▶ **Exercise instructions**
Write out every line of the material exactly as it appears.

:: Data segment ::

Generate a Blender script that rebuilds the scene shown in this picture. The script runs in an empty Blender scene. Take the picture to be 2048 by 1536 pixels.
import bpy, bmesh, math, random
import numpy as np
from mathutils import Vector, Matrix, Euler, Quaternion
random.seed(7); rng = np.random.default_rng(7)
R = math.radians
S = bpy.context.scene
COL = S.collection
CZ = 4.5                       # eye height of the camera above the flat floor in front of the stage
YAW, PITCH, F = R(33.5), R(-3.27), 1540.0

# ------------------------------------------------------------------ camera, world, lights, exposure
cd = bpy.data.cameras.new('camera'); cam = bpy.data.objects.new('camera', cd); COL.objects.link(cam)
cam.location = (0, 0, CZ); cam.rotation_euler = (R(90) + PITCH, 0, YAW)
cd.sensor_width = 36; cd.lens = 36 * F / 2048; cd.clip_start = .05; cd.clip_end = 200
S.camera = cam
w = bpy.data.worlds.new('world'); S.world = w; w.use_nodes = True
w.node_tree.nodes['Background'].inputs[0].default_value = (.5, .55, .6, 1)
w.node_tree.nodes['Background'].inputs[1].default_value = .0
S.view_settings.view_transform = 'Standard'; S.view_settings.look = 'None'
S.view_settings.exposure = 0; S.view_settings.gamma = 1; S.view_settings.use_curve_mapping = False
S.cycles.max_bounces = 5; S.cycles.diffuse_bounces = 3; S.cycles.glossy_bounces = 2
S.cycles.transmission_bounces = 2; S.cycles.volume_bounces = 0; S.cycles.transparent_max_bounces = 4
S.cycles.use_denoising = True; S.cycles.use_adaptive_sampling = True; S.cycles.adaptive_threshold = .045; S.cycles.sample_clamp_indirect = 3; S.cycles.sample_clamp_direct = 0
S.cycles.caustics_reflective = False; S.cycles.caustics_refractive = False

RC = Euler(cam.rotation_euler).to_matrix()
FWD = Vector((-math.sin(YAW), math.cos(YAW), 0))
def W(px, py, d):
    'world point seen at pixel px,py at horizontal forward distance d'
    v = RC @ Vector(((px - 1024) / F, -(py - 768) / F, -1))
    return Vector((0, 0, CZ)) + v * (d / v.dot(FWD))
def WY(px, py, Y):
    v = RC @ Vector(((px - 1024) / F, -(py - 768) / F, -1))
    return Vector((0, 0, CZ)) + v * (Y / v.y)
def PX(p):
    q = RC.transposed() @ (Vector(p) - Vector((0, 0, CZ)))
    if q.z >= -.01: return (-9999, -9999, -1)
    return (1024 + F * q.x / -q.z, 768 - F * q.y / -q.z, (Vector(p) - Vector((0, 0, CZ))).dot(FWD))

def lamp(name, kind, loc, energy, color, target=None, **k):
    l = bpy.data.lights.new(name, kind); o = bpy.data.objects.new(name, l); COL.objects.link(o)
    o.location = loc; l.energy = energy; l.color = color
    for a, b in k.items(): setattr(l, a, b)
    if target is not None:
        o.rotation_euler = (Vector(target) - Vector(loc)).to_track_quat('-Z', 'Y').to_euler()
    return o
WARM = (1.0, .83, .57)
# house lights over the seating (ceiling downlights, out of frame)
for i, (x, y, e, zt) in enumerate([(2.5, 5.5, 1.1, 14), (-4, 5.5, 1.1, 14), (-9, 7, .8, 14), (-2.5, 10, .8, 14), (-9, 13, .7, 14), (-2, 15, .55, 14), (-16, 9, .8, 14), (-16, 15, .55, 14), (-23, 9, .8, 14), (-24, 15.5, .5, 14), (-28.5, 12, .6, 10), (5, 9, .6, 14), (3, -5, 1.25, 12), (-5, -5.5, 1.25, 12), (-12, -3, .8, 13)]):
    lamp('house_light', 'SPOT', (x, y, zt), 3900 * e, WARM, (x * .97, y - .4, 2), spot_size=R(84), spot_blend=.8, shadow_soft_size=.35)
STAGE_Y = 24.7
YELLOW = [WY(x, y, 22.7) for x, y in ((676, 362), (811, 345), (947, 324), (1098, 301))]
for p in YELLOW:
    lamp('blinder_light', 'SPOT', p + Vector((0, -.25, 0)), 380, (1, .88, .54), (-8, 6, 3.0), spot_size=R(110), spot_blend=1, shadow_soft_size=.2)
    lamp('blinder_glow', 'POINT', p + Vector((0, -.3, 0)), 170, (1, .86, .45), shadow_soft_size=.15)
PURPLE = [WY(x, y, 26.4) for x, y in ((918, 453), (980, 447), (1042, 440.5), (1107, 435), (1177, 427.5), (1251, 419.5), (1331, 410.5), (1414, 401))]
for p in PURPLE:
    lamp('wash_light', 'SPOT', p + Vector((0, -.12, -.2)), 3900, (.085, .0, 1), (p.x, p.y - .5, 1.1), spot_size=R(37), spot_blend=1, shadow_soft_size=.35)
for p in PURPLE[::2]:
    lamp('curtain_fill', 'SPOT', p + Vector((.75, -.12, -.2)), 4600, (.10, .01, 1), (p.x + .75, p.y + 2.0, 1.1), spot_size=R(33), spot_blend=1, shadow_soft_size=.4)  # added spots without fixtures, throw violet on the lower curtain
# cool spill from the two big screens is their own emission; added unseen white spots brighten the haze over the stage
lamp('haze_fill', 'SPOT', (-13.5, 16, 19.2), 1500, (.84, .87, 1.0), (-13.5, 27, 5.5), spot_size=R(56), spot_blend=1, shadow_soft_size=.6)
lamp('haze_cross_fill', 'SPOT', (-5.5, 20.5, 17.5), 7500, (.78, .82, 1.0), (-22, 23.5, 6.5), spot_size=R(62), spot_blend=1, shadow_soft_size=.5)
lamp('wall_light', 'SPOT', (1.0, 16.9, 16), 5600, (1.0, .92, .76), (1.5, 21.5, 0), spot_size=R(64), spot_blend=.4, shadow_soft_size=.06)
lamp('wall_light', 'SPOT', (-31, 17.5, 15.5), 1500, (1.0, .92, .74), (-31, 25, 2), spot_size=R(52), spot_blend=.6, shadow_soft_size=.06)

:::

▶ **Response for this exercise**
Generate a Blender script that rebuilds the scene shown in this picture. The script runs in an empty Blender scene. Take the picture to be 2048 by 1536 pixels.
import bpy, bmesh, math, random
import numpy as np
from mathutils import Vector, Matrix, Euler, Quaternion
random.seed(7); rng = np.random.default_rng(7)
R = math.radians
S = bpy.context.scene
COL = S.collection
CZ = 4.5                       # eye height of the camera above the flat floor in front of the stage
YAW, PITCH, F = R(33.5), R(-3.27), 1540.0

# ------------------------------------------------------------------ camera, world, lights, exposure
cd = bpy.data.cameras.new('camera'); cam = bpy.data.objects.new('camera', cd); COL.objects.link(cam)
cam.location = (0, 0, CZ); cam.rotation_euler = (R(90) + PITCH, 0, YAW)
cd.sensor_width = 36; cd.lens = 36 * F / 2048; cd.clip_start = .05; cd.clip_end = 200
S.camera = cam
w = bpy.data.worlds.new('world'); S.world = w; w.use_nodes = True
w.node_tree.nodes['Background'].inputs[0].default_value = (.5, .55, .6, 1)
w.node_tree.nodes['Background'].inputs[1].default_value = .0
S.view_settings.view_transform = 'Standard'; S.view_settings.look = 'None'
S.view_settings.exposure = 0; S.view_settings.gamma = 1; S.view_settings.use_curve_mapping = False
S.cycles.max_bounces = 5; S.cycles.diffuse_bounces = 3; S.cycles.glossy_bounces = 2
S.cycles.transmission_bounces = 2; S.cycles.volume_bounces = 0; S.cycles.transparent_max_bounces = 4
S.cycles.use_denoising = True; S.cycles.use_adaptive_sampling = True; S.cycles.adaptive_threshold = .045; S.cycles.sample_clamp_indirect = 3; S.cycles.sample_clamp_direct = 0
S.cycles.caustics_reflective = False; S.cycles.caustics_refractive = False

RC = Euler(cam.rotation_euler).to_matrix()
FWD = Vector((-math.sin(YAW), math.cos(YAW), 0))
def W(px, py, d):
    'world point seen at pixel px,py at horizontal forward distance d'
    v = RC @ Vector(((px - 1024) / F, -(py - 768) / F, -1))
    return Vector((0, 0, CZ)) + v * (d / v.dot(FWD))
def WY(px, py, Y):
    v = RC @ Vector(((px - 1024) / F, -(py - 768) / F, -1))
    return Vector((0, 0, CZ)) + v * (Y / v.y)
def PX(p):
    q = RC.transposed() @ (Vector(p) - Vector((0, 0, CZ)))
    if q.z >= -.01: return (-9999, -9999, -1)
    return (1024 + F * q.x / -q.z, 768 - F * q.y / -q.z, (Vector(p) - Vector((0, 0, CZ))).dot(FWD))

def lamp(name, kind, loc, energy, color, target=None, **k):
    l = bpy.data.lights.new(name, kind); o = bpy.data.objects.new(name, l); COL.objects.link(o)
    o.location = loc; l.energy = energy; l.color = color
    for a, b in k.items(): setattr(l, a, b)
    if target is not None:
        o.rotation_euler = (Vector(target) - Vector(loc)).to_track_quat('-Z', 'Y').to_euler()
    return o
WARM = (1.0, .83, .57)
# house lights over the seating (ceiling downlights, out of frame)
for i, (x, y, e, zt) in enumerate([(2.5, 5.5, 1.1, 14), (-4, 5.5, 1.1, 14), (-9, 7, .8, 14), (-2.5, 10, .8, 14), (-9, 13, .7, 14), (-2, 15, .55, 14), (-16, 9, .8, 14), (-16, 15, .55, 14), (-23, 9, .8, 14), (-24, 15.5, .5, 14), (-28.5, 12, .6, 10), (5, 9, .6, 14), (3, -5, 1.25, 12), (-5, -5.5, 1.25, 12), (-12, -3, .8, 13)]):
    lamp('house_light', 'SPOT', (x, y, zt), 3900 * e, WARM, (x * .97, y - .4, 2), spot_size=R(84), spot_blend=.8, shadow_soft_size=.35)
STAGE_Y = 24.7
YELLOW = [WY(x, y, 22.7) for x, y in ((676, 362), (811, 345), (947, 324), (1098, 301))]
for p in YELLOW:
    lamp('blinder_light', 'SPOT', p + Vector((0, -.25, 0)), 380, (1, .88, .54), (-8, 6, 3.0), spot_size=R(110), spot_blend=1, shadow_soft_size=.2)
    lamp('blinder_glow', 'POINT', p + Vector((0, -.3, 0)), 170, (1, .86, .45), shadow_soft_size=.15)
PURPLE = [WY(x, y, 26.4) for x, y in ((918, 453), (980, 447), (1042, 440.5), (1107, 435), (1177, 427.5), (1251, 419.5), (1331, 410.5), (1414, 401))]
for p in PURPLE:
    lamp('wash_light', 'SPOT', p + Vector((0, -.12, -.2)), 3900, (.085, .0, 1), (p.x, p.y - .5, 1.1), spot_size=R(37), spot_blend=1, shadow_soft_size=.35)
for p in PURPLE[::2]:
    lamp('curtain_fill', 'SPOT', p + Vector((.75, -.12, -.2)), 4600, (.10, .01, 1), (p.x + .75, p.y + 2.0, 1.1), spot_size=R(33), spot_blend=1, shadow_soft_size=.4)  # added spots without fixtures, throw violet on the lower curtain
# cool spill from the two big screens is their own emission; added unseen white spots brighten the haze over the stage
lamp('haze_fill', 'SPOT', (-13.5, 16, 19.2), 1500, (.84, .87, 1.0), (-13.5, 27, 5.5), spot_size=R(56), spot_blend=1, shadow_soft_size=.6)
lamp('haze_cross_fill', 'SPOT', (-5.5, 20.5, 17.5), 7500, (.78, .82, 1.0), (-22, 23.5, 6.5), spot_size=R(62), spot_blend=1, shadow_soft_size=.5)
lamp('wall_light', 'SPOT', (1.0, 16.9, 16), 5600, (1.0, .92, .76), (1.5, 21.5, 0), spot_size=R(64), spot_blend=.4, shadow_soft_size=.06)
lamp('wall_light', 'SPOT', (-31, 17.5, 15.5), 1500, (1.0, .92, .74), (-31, 25, 2), spot_size=R(52), spot_blend=.6, shadow_soft_size=.06)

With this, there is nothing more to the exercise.